Sunday, October 18, 2009

EMOTIONS

:( Something happened these past few days, it's quite unexpected, never thought nor even in my wildest dreams these nightmare will come my way. I know some of you will agree on this - Other people may never think twice to betray you but your loveones no matter how serious your arguments you had with them...NEVER! - that's what i thought! but it happened to me and maybe to some people out there too. It's quite normal among siblings to have petty quarrels or misunderstandings, what's not normal is that certain misunderstandings will lead to such emotions that will regret in the future. We as human beings are capable to all kinds of emotions such as anger, act foolish, to lie and to do nasty things.Emotions usually enslave and blind our feelings and accept no reasons.

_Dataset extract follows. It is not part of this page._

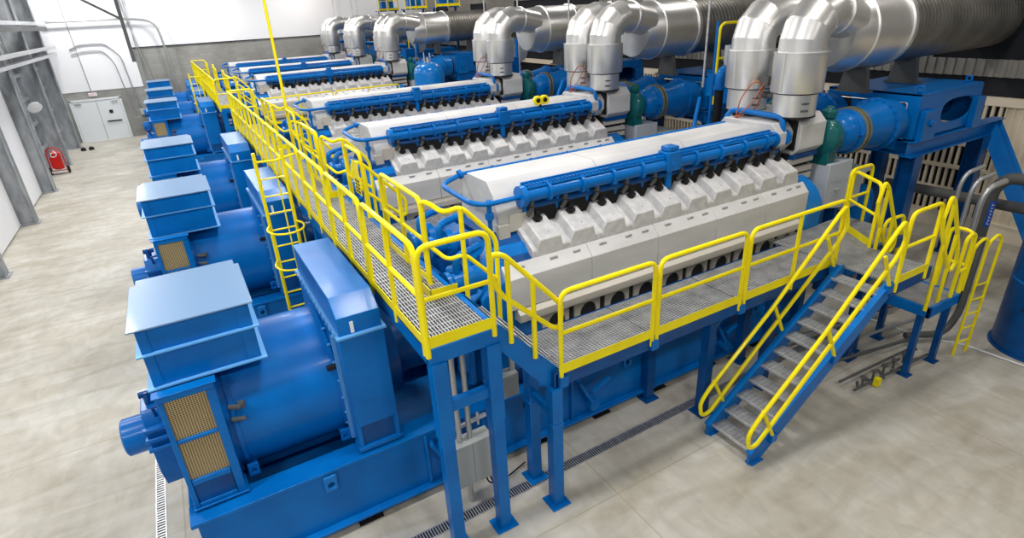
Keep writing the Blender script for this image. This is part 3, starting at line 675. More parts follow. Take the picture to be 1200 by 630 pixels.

A burst of emotions sometimes can kill all the love and respect we had out of anger. For me as much as i can when im angry or not in a good mood i'd rather sit inside my closet ( weird?) than to utter a single word i might regret -IT'S BETTER TO BITE YOUR TONGUE THAN TO LET IT BITE SOMEONE ELSE-. Because of what happened i've learned a very important lesson and GOD showed to me the area of my life that needs my attention that has been neglected a long time ago out of love to people around me.I'd liked to thank and praise GOD for the wonderful gift amidst the pain i feel right now i can still wear a smile.In due time, all the things that has been done and all the feeling that has been felt, no matter who did the part will be forgiven because of the same blood runs through our veins. Nobody can predict one's future except HIM, no matter how we plan for our life or reach for that goal still GOD has the last word on what is good or not for all of us. I pray that along this journey of my life miracles, true happiness, peace of mind and the sign i needed as my guiding light for a better decision will come and overflow in HIS time. Amen♥


miele28♥

Labels:

Wednesday, October 14, 2009

♥ GOD's LOVING HANDS ♥

:( These past few months,i'm struggling so hard to find a solution to my problem, a problem that needed some further evaluation otherwise wrong move can lead to a worse situation. But no matter how i tried to do it my way it seems i can't still find the right answer, to the extent that this problem overwhelmed and caused me some sleepless nights. So i look up to GOD knowing he can provide me the right solution. I asked HIM to light up my path for me to see clearly. I asked HIM to shower me more patience to go through till everything goes right. I know in GOD's own special way miracle will come. I do believe the hand that supplied our greatest need - forgiveness of our sins- is the same hand that can adequately supply the solution i needed.Im giving all my trust to HIM to accomplish things that seems impossible for me. I also believe in HIS right time that i can find what im looking for and all will turn out well and good.